| WORK TO COMPLETE |
Retype word for word the first line of the listing and each line after it up to the line with "COL = SC.collection", with the pictures taken out.

| INFORMATION SUPPLIED |
========================================================================

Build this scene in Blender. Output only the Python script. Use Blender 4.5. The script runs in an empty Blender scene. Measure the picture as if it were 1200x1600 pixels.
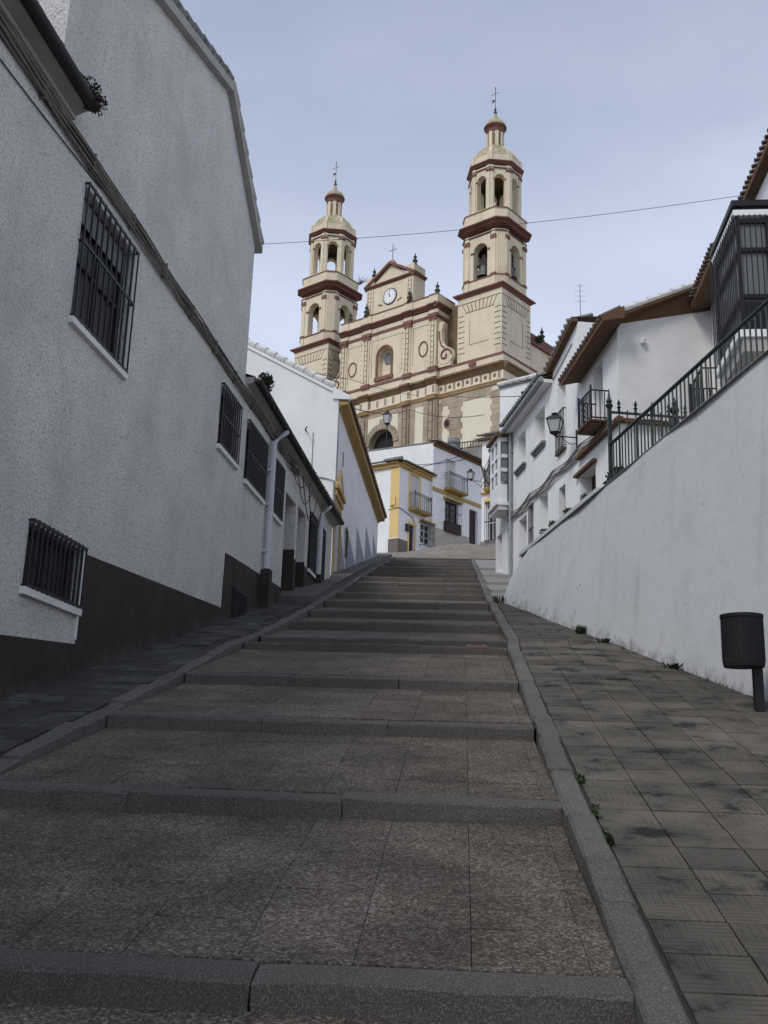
import bpy, bmesh, math, random
from mathutils import Vector, geometry
random.seed(7)
SC = bpy.context.scene
COL = SC.collection

# ------------------------------------------------------------------ camera
F, PIT, ROL = 1618.0, math.radians(14.6), 0.033
EYE = Vector((0, 0, 1.55))
cR, sR, cP, sP = math.cos(ROL), math.sin(ROL), math.cos(PIT), math.sin(PIT)
r0, u0_, f0 = Vector((1, 0, 0)), Vector((0, -sP, cP)), Vector((0, cP, sP))
Xc, Yc = r0*cR + u0_*sR, u0_*cR - r0*sR
cam_d = bpy.data.cameras.new('camera'); cam = bpy.data.objects.new('camera', cam_d); COL.objects.link(cam)
from mathutils import Matrix
m3 = Matrix((Xc, Yc, -f0)).transposed()
cam.matrix_world = Matrix.Translation(EYE) @ m3.to_4x4()
cam_d.sensor_fit = 'VERTICAL'; cam_d.sensor_height = 36.0; cam_d.lens = F*36/1600
cam_d.clip_start = .05; cam_d.clip_end = 3000
SC.camera = cam

# ------------------------------------------------------------------ sky, sun, exposure
SUN_AZ, SUN_EL = math.radians(-138), math.radians(46)      # azimuth clockwise from +Y
world = bpy.data.worlds.new('World'); SC.world = world; world.use_nodes = True
wn, wl = world.node_tree.nodes, world.node_tree.links
for n in list(wn): wn.remove(n)
wo = wn.new('ShaderNodeOutputWorld'); bg = wn.new('ShaderNodeBackground')
sky = wn.new('ShaderNodeTexSky'); sky.sky_type = 'NISHITA'; sky.sun_disc = False
sky.sun_elevation = SUN_EL; sky.sun_rotation = SUN_AZ; sky.altitude = 600; sky.air_density = 1.0; sky.dust_density = 1.6; sky.ozone_density = 1.5
tc = wn.new('ShaderNodeTexCoord'); sep = wn.new('ShaderNodeSeparateXYZ'); wl.new(tc.outputs['Generated'], sep.inputs[0])
mp = wn.new('ShaderNodeMapping'); mp.inputs['Scale'].default_value = (1.0, 1.0, 2.6); mp.inputs['Location'].default_value = (-0.476, 0.598, 4.242); wl.new(tc.outputs['Generated'], mp.inputs[0])
nz = wn.new('ShaderNodeTexNoise'); nz.inputs['Scale'].default_value = 1.7; nz.inputs['Detail'].default_value = 6; nz.inputs['Roughness'].default_value = .55; wl.new(mp.outputs[0], nz.inputs['Vector'])
mr = wn.new('ShaderNodeMapRange'); mr.inputs['From Min'].default_value = .34; mr.inputs['From Max'].default_value = .70; mr.inputs['To Min'].default_value = 0.24; mr.inputs['To Max'].default_value = .44; wl.new(nz.outputs['Fac'], mr.inputs['Value'])
el = wn.new('ShaderNodeMapRange'); el.inputs['From Min'].default_value = .05; el.inputs['From Max'].default_value = .72; el.inputs['To Min'].default_value = .80; el.inputs['To Max'].default_value = 0.0; wl.new(sep.outputs['Z'], el.inputs['Value'])
ad = wn.new('ShaderNodeMath'); ad.operation = 'ADD'; ad.use_clamp = True; wl.new(mr.outputs[0], ad.inputs[0]); wl.new(el.outputs[0], ad.inputs[1])
mx = wn.new('ShaderNodeMixRGB'); mx.inputs[2].default_value = (6.75, 7.2, 8.55, 1); wl.new(ad.outputs[0], mx.inputs[0]); wl.new(sky.outputs[0], mx.inputs[1])
wl.new(mx.outputs[0], bg.inputs[0]); bg.inputs[1].default_value = 0.12; wl.new(bg.outputs[0], wo.inputs[0])

sun_d = bpy.data.lights.new('sun', 'SUN'); sun_d.energy = 1.45; sun_d.angle = math.radians(16); sun_d.color = (1, .975, .93)
sun = bpy.data.objects.new('sun', sun_d); COL.objects.link(sun)
sdir = Vector((math.sin(SUN_AZ)*math.cos(SUN_EL), math.cos(SUN_AZ)*math.cos(SUN_EL), math.sin(SUN_EL)))
sun.rotation_euler = (-sdir).to_track_quat('-Z', 'Y').to_euler(); sun.location = sdir*60
vs = SC.view_settings; vs.view_transform = 'Standard'; vs.look = 'None'; vs.exposure = 0.10; vs.gamma = 1.0; vs.use_curve_mapping = False

# ------------------------------------------------------------------ pixel helpers (survey of the photograph)
def ray(px, py): return Xc*((px-600)/F) + Yc*((800-py)/F) + f0
def onplane(px, py, n, p0):
    d = ray(px, py); return EYE + d*(n.dot(p0-EYE)/n.dot(d))
class Fr:                                   # upright wall frame: u along, w outwards, v up
    def __init__(s, x, y, az, side=1):
        a = math.radians(az); s.o = Vector((x, y, 0)); s.d = Vector((math.sin(a), math.cos(a), 0)); s.n = Vector((s.d.y, -s.d.x, 0))*side
    def pt(s, u, w, v): return s.o + s.d*u + s.n*w + Vector((0, 0, v))
    def uv(s, px, py, w=0):
        p = onplane(px, py, s.n, s.o+s.n*w); return ((p-s.o).dot(s.d), p.z)
def fr_face(c, az_n, ap):                   # a face of a tower: centre, outward azimuth, apothem
    f = Fr(c.x, c.y, az_n-90, 1); f.o = f.o + f.n*ap; return f

# ------------------------------------------------------------------ mesh builder
class MB:
    def __init__(s): s.v = []; s.f = []
    def add(s, vs, fs):
        b = len(s.v); s.v += [tuple(p) for p in vs]; s.f += [tuple(i+b for i in f) for f in fs]; return s
    def box(s, fr, u0, u1, w0, w1, v0, v1):
        P = [fr.pt(u, w, v) for v in (v0, v1) for w in (w0, w1) for u in (u0, u1)]
        return s.add(P, [(0,1,3,2),(4,6,7,5),(0,4,5,1),(2,3,7,6),(0,2,6,4),(1,5,7,3)])
    def hexa(s, P):   # 4 bottom then 4 top, same order
        return s.add(P, [(3,2,1,0),(4,5,6,7),(0,1,5,4),(1,2,6,5),(2,3,7,6),(3,0,4,7)])
    def prism(s, fr, poly, w0, w1):
        n = len(poly); P = [fr.pt(u, w0, v) for u, v in poly]+[fr.pt(u, w1, v) for u, v in poly]
        return s.add(P, [tuple(range(n))[::-1], tuple(range(n, 2*n))]+[(i, (i+1) % n, n+(i+1) % n, n+i) for i in range(n)])
    def stack(s, rings, cap=True):          # rings: lists of world points with equal length
        n = len(rings[0]); b = len(s.v)
        for r in rings: s.v += [tuple(p) for p in r]
        for k in range(len(rings)-1):
            for i in range(n):
                j = (i+1) % n; s.f.append((b+k*n+i, b+k*n+j, b+(k+1)*n+j, b+(k+1)*n+i))
        if cap:
            s.f.append(tuple(b+i for i in range(n))[::-1]); s.f.append(tuple(b+(len(rings)-1)*n+i for i in range(n)))
        return s
    def lathe(s, c, prof, n=16, ph=0):
        return s.stack([[Vector((c.x+r*math.cos(ph+2*math.pi*i/n), c.y+r*math.sin(ph+2*math.pi*i/n), c.z+z)) for i in range(n)] for r, z in prof])
    def tube(s, pts, r, n=6):
        rings = []
        for i, p in enumerate(pts):
            p = Vector(p); t = (Vector(pts[min(i+1, len(pts)-1)])-Vector(pts[max(i-1, 0)])).normalized()
            a = t.cross(Vector((0, 0, 1))) if abs(t.z) < .95 else t.cross(Vector((1, 0, 0))); a.normalize(); b = t.cross(a)
            rr = r[i] if isinstance(r, (list, tuple)) else r
            rings.append([p+(a*math.cos(2*math.pi*k/n)+b*math.sin(2*math.pi*k/n))*rr for k in range(n)])
        return s.stack(rings)
    def wall(s, fr, outline, holes=(), depth=.25, w=0.0):   # front skin with real openings and their reveals
        pts = [Vector(p) for p in outline]; edges = [(i, (i+1) % len(outline)) for i in range(len(outline))]
        for h in holes:
            b = len(pts); pts += [Vector(p) for p in h]; edges += [(b+i, b+(i+1) % len(h)) for i in range(len(h))]
        res = geometry.delaunay_2d_cdt(pts, edges, [], 0, 1e-5)
        vv, ff = res[0], res[2]
        def inside(p, poly):
            c = False; n = len(poly)
            for i in range(n):
                x1, y1 = poly[i]; x2, y2 = poly[(i+1) % n]
                if (y1 > p[1]) != (y2 > p[1]) and p[0] < (x2-x1)*(p[1]-y1)/(y2-y1)+x1: c = not c
            return c
        keep = []
        for f in ff:
            c = sum((vv[i] for i in f), Vector((0, 0)))/len(f)
            if inside(c, outline) and not any(inside(c, h) for h in holes): keep.append(tuple(f))
        s.add([fr.pt(p.x, w, p.y) for p in vv], keep)
        for h in holes:
            n = len(h); s.add([fr.pt(a, w, b) for a, b in h]+[fr.pt(a, w-depth, b) for a, b in h], [(i, (i+1) % n, n+(i+1) % n, n+i) for i in range(n)])
        return s
    def skirt(s, fr, outline, w0, w1):      # sides and back of a block behind a wall skin
        n = len(outline)
        s.add([fr.pt(a, w0, b) for a, b in outline]+[fr.pt(a, w1, b) for a, b in outline], [(i, (i+1) % n, n+(i+1) % n, n+i) for i in range(n)]+[tuple(range(n, 2*n))])
        return s
    def mesh(s, name, smooth=False):
        me = bpy.data.meshes.new(name); me.from_pydata(s.v, [], s.f)
        bm = bmesh.new(); bm.from_mesh(me); bmesh.ops.recalc_face_normals(bm, faces=bm.faces); bm.to_mesh(me); bm.free()
        if smooth:
            me.polygons.foreach_set('use_smooth', [True]*len(me.polygons))
        return me
    def build(s, name, mat, parent=None, smooth=False, label=None, kind=None):
        me = s.mesh(name, smooth); me.materials.append(mat); return link(name, me, parent, label, kind)
def link(name, me, parent=None, label=None, kind=None, loc=None):
    o = bpy.data.objects.new(name, me); COL.objects.link(o)
    L_ = Vector(loc) if loc else Vector((0, 0, 0))
    if parent is not None:
        o.parent = parent
        if parent.type == 'EMPTY': L_ = L_ - parent.location
    o.location = L_
    if label: o['label'] = label
    if kind: o['kind'] = kind
    return o
def tag(o, label, cat, group=None):
    o['label'] = label; o['category'] = cat
    if group: o['group'] = group
    return o
def thing(name, label, cat, loc, group=None):
    o = bpy.data.objects.new(name, None); COL.objects.link(o); o.location = Vector(loc); o.empty_display_size = .3
    return tag(o, label, cat, group)
def struct(o): o['kind'] = 'structure'; return o
def bevel_mesh(me, w, seg=1):
    bm = bmesh.new(); bm.from_mesh(me); bmesh.ops.bevel(bm, geom=bm.edges[:], offset=w, segments=seg, affect='EDGES', profile=.5); bm.to_mesh(me); bm.free()
def arch(u0, u1, v0, v1, n=10):             # opening with a round head, springing at v1
    r = (u1-u0)/2; c = (u0+u1)/2
    return [(u0, v0), (u1, v0)]+[(c+r*math.cos(math.pi*i/n), v1+r*math.sin(math.pi*i/n)) for i in range(n+1)]
def rect(u0, u1, v0, v1): return [(u0, v0), (u1, v0), (u1, v1), (u0, v1)]

# ------------------------------------------------------------------ materials
def mat(name, col, rough=.85, var=.12, sc=1.5, stain=None, stain_sc=.6, stain_amt=.5, bump=.0, bsc=30, spec=.3, rand=0, metal=0, speck=None, speck_sc=60, speck_t=(.58, .66), stretch=None, foot=None, drip=0, drip_sc=(3.2, 3.2, .22)):
    m = bpy.data.materials.new(name); m.use_nodes = True; N, Lk = m.node_tree.nodes, m.node_tree.links
    b = N['Principled BSDF']; b.inputs['Roughness'].default_value = rough; b.inputs['Metallic'].default_value = metal
    b.inputs['Specular IOR Level'].default_value = spec
    g = N.new('ShaderNodeNewGeometry'); src = g.outputs['Position']
    if stretch:
        mpn = N.new('ShaderNodeMapping'); mpn.inputs['Scale'].default_value = stretch; Lk.new(src, mpn.inputs[0]); ssrc = mpn.outputs[0]
    else: ssrc = src
    def noise(scale, det=4, rg=.6, s_=None):
        t = N.new('ShaderNodeTexNoise'); t.inputs['Scale'].default_value = scale; t.inputs['Detail'].default_value = det; t.inputs['Roughness'].default_value = rg; Lk.new(s_ or src, t.inputs['Vector']); return t.outputs['Fac']
    def mixc(fac, a, c):
        x = N.new('ShaderNodeMixRGB'); Lk.new(fac, x.inputs[0])
        for i, q in ((1, a), (2, c)):
            if isinstance(q, (tuple, list)): x.inputs[i].default_value = (*q[:3], 1)
            else: Lk.new(q, x.inputs[i])
        return x.outputs[0]
    def rng(fac, a, c, lo=0., hi=1.):
        x = N.new('ShaderNodeMapRange'); x.inputs['From Min'].default_value = a; x.inputs['From Max'].default_value = c; x.inputs['To Min'].default_value = lo; x.inputs['To Max'].default_value = hi; Lk.new(fac, x.inputs['Value']); return x.outputs[0]
    lo = tuple(max(0, c*(1-var)) for c in col); hi = tuple(min(1, c*(1+var)) for c in col)
    out = mixc(rng(noise(sc), .3, .7), lo, hi)
    if stain: out = mixc(rng(noise(stain_sc, 7, .68, ssrc), .5, .72, 0, stain_amt), out, stain)
    if speck: out = mixc(rng(noise(speck_sc, 2, .5), *speck_t), out, speck)
    if drip:      # rain streaks running down the face
        mpd = N.new('ShaderNodeMapping'); mpd.inputs['Scale'].default_value = drip_sc; Lk.new(src, mpd.inputs[0])
        out = mixc(rng(noise(1.0, 6, .7, mpd.outputs[0]), .56, .78, 0, drip), out, tuple(c*.55 for c in col))
    if foot:      # splash dirt along the foot of the wall, uneven
        vm = N.new('ShaderNodeVectorMath'); vm.operation = 'DOT_PRODUCT'; vm.inputs[1].default_value = (-.255*.0785, -.255*.9969, 1); Lk.new(src, vm.inputs[0])
        ad_ = N.new('ShaderNodeMath'); ad_.operation = 'ADD'; Lk.new(rng(vm.outputs['Value'], 0, .6, .30, -.30), ad_.inputs[0]); Lk.new(noise(4.5, 8, .75), ad_.inputs[1])
        out = mixc(rng(ad_.outputs[0], .68, .90, 0, .7), out, foot)
    if rand:
        oi = N.new('ShaderNodeObjectInfo'); hs = N.new('ShaderNodeHueSaturation'); Lk.new(rng(oi.outputs['Random'], 0, 1, 1-rand, 1+rand), hs.inputs['Value']); Lk.new(out, hs.inputs['Color']); out = hs.outputs[0]
    Lk.new(out, b.inputs['Base Color'])
    if bump:
        bp = N.new('ShaderNodeBump'); bp.inputs['Strength'].default_value = bump; bp.inputs['Distance'].default_value = .02; Lk.new(noise(bsc, 5, .65), bp.inputs['Height']); Lk.new(bp.outputs[0], b.inputs['Normal'])
    m['n'] = 1
    return m
def glass_mat(name, col=(.012, .014, .018), rough=.12):
    m = bpy.data.materials.new(name); m.use_nodes = True; b = m.node_tree.nodes['Principled BSDF']
    b.inputs['Base Color'].default_value = (*col, 1); b.inputs['Roughness'].default_value = rough; b.inputs['Specular IOR Level'].default_value = .4; return m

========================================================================

| OUTPUT FOR THIS TASK |
Build this scene in Blender. Output only the Python script. Use Blender 4.5. The script runs in an empty Blender scene. Measure the picture as if it were 1200x1600 pixels.
import bpy, bmesh, math, random
from mathutils import Vector, geometry
random.seed(7)
SC = bpy.context.scene
COL = SC.collection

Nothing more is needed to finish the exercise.